Maybe these are signals to the viewer that a major suspension of disbelief is required to enjoy the show. With that in mind, let's get to the plot. Ignoring a spectacular rescue scene in Mongolia which had absolutely nothing to do with the main plot but got the pilot episode underway and established MacGyver's frankly superhuman powers, we saw two elderly scientists, one a guest of the underground lab, playing chess, followed by a shot of a bomb underneath the table just before it goes off and wrecks the lab, causing a crack in a sulfuric-acid tank that begins to leak, and cutting off the lower levels of the lab from the surface.
MacGyver responds to the call to fly out to the TV station—excuse me, the lab—and figure out what happened and rescue the people still trapped underground. And by the way, somehow the folks on the surface not only knew about the acid leak, they called some government agency which dispatched several tank trucks full of sodium hydroxide (lye, in other words) to neutralize the acid before it gets into the Colorado River, and these trucks are going to start flooding the whole lab with lye solution as inexorably as a law of the Medes and the Persians which cannot be revoked, at a fixed time.
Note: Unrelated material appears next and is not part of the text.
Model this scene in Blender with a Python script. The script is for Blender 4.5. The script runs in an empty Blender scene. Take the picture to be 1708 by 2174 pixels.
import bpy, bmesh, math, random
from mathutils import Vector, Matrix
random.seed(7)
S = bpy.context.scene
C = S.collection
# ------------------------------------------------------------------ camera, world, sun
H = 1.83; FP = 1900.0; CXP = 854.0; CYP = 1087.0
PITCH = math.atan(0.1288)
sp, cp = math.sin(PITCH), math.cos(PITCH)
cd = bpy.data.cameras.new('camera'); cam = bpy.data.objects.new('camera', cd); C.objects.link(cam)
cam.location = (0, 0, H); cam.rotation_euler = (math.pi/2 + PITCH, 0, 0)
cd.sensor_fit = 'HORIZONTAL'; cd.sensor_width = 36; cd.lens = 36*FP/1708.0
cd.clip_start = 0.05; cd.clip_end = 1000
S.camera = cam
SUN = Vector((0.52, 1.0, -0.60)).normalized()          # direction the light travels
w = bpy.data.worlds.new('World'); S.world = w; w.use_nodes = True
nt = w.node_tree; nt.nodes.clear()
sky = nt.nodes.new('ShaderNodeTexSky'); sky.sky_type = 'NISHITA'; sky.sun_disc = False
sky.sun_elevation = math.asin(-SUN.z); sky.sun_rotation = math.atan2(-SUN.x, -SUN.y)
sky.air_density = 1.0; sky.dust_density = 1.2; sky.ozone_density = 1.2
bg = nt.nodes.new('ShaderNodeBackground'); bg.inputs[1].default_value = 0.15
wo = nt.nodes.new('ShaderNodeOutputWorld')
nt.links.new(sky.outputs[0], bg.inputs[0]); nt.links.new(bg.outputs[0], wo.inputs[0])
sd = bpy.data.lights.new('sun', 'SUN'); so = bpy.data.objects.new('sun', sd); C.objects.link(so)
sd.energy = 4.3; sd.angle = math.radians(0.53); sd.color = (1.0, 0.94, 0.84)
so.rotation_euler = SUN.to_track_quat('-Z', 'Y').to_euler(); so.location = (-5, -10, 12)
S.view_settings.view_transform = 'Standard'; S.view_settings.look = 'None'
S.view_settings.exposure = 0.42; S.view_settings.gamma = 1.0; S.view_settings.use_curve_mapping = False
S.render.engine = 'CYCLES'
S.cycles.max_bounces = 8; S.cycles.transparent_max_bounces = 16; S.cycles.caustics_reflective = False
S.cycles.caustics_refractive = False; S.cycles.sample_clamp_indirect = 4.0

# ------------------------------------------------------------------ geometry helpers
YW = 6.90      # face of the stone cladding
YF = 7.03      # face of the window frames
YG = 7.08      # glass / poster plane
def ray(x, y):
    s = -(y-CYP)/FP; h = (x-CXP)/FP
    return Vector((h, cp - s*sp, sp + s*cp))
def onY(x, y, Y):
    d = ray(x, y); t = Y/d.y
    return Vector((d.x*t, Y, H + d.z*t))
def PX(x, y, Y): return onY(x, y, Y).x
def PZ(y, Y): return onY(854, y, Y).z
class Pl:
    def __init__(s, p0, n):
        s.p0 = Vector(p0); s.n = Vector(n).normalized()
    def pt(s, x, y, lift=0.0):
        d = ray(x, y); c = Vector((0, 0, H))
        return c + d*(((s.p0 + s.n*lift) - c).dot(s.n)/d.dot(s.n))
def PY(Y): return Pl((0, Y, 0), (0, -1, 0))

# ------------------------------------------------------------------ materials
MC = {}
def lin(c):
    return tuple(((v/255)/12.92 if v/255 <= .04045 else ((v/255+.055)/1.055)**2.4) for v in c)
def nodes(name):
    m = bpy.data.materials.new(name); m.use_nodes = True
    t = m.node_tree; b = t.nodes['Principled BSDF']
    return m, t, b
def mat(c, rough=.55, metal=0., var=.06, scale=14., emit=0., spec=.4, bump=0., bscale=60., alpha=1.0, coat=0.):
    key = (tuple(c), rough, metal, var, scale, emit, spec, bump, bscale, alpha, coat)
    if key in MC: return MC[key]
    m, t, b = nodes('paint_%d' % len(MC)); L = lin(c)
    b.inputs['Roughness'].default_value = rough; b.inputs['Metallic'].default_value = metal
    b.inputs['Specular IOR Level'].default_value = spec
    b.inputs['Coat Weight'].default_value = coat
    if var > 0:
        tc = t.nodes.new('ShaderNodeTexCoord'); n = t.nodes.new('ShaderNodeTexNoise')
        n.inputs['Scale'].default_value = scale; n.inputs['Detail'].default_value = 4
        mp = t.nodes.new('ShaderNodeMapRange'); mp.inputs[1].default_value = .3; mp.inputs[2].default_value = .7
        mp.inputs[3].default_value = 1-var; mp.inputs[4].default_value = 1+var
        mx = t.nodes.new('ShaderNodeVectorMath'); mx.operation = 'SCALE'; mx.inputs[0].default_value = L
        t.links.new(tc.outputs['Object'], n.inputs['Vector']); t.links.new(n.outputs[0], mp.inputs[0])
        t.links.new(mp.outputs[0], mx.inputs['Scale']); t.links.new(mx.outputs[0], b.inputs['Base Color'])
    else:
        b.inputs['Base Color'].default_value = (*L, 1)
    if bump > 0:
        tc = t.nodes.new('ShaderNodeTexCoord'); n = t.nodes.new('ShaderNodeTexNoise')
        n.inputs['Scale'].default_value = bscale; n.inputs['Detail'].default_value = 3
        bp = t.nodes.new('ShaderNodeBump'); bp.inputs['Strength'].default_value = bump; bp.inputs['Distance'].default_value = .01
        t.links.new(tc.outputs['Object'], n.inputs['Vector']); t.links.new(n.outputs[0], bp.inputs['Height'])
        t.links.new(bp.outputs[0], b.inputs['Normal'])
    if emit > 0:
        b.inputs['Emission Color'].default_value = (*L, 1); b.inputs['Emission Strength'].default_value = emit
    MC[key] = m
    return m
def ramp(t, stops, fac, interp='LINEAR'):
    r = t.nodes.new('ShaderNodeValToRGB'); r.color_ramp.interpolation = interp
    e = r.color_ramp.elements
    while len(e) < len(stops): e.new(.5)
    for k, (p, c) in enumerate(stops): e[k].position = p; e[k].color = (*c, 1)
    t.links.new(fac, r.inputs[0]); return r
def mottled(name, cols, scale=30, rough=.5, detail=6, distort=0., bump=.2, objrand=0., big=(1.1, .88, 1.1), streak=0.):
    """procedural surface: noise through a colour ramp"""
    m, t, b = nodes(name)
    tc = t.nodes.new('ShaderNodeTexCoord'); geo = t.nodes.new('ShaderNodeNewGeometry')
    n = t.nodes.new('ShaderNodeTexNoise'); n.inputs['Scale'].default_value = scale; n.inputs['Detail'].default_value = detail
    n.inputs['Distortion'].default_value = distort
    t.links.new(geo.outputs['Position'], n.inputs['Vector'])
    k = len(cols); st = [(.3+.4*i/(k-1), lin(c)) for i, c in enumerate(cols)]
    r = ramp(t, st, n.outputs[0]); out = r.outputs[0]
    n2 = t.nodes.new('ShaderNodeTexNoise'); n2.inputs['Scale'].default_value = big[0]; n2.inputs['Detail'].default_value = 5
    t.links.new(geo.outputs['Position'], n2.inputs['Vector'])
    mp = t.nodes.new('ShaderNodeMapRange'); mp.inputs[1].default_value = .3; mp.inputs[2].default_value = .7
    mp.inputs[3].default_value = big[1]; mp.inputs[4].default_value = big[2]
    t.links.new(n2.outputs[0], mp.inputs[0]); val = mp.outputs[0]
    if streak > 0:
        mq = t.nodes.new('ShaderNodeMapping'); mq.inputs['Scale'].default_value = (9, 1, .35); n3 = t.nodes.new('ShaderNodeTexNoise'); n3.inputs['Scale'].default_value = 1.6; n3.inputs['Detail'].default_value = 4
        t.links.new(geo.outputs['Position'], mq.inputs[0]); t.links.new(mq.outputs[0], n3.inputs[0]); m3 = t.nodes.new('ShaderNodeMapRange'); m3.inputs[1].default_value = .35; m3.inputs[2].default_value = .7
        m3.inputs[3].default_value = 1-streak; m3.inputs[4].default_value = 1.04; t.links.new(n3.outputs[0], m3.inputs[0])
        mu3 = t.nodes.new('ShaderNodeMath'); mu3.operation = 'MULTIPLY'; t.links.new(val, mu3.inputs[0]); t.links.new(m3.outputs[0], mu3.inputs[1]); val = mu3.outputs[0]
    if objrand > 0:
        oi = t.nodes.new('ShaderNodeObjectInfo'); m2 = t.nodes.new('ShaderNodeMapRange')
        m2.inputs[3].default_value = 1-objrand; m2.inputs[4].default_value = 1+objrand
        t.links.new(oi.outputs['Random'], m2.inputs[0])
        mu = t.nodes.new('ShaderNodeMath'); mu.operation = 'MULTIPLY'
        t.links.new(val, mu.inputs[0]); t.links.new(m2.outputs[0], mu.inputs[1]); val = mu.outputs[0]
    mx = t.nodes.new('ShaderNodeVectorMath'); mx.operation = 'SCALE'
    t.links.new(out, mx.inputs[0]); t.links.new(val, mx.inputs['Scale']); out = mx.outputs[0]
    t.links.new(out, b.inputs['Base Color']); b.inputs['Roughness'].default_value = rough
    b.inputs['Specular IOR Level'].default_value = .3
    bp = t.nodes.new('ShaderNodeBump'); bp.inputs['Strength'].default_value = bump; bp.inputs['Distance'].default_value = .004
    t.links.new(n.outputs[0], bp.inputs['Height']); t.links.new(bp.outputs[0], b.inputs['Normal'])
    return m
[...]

This gives the producers an excuse to superimpose a red countdown clock on the screen showing us exactly how many seconds MacGyver has to get down the elevator shaft while avoiding the CO2-laser security beams that will fry him to bits, rescue the survivors, and fix the acid leak.
Well, he does, of course, with the help of a nice-looking lady scientist (I think she was a scientist—she knew her way around the lab, anyway, but spent most of her time being awed by MacGyver and kissed him at the end). And on the way to all this, he uses such humble implements as a paperclip, a book of matches, some cigarettes (he needed smoke to see the invisible laser beams), and some chocolate bars he gets the lady to stuff in the acid-tank crack to plug it, avoiding the deluge of lye that would otherwise come from a beneficent government tank truck and kill them all. Hey, they were just following orders.
Now see, it sounds like all I can do is criticize the technical shortcomings of the show. But clearly I have the wrong attitude. What you need to do to enjoy it is to have the attitude of, say, a smart eight-year-old boy, who used to have fantasies like the following.
In Fort Worth when I was growing up, a constant reminder of the presence of Carswell Air Force Base was the sound of jet engines as the B-52 nuke-laden bombers took off on their regular patrols during the Cold War of the 1960s. I used to imagine that one day, they would get into some kind of bind at the base involving a nuclear weapon, and they needed somebody who knew electronics, but was also only three and a half feet tall and weighed no more than 80 pounds. As the Air Force doesn't recruit midgets, somehow they would find out about me, and a colonel in full uniform would show up at our door.
"Mrs. Stephan?"
"Yes?"
"You have a son named Karl David? Knows electronics?"
"Yes? Has he done anything wrong?"
"No, ma'am. But he has an opportunity to serve his country, if I could speak with him for a few minutes."
The rest of the fantasy would be essentially a MacGyver episode—I'd go down there, crawl into whatever confined space they couldn't get into, and use a paperclip to fix whatever was wrong.
That's the attitude you need to bring to a MacGyver episode. And judging by the popularity of the show both domestically and in dubbed versions worldwide, a lot of people managed to have that attitude.
In engineering ethics, sometimes we talk about moral exemplars—engineers who do the right thing in ethically fraught circumstances, sometimes at considerable cost to themselves or their careers. It's good to talk about such exemplars, because following in the footsteps of good people is one way we learn to be good ourselves.
I haven't seen much in the ethics literature about fictional moral exemplars, but I would have to say that MacGyver fits the bill. He clearly knows as much engineering as any of the regular engineers he encounters, he makes quick judgments based on incomplete information that always turn out to be the right ones (at least by the end of the show), and—hey—he gets to kiss the girl in the end, too. What more could you want?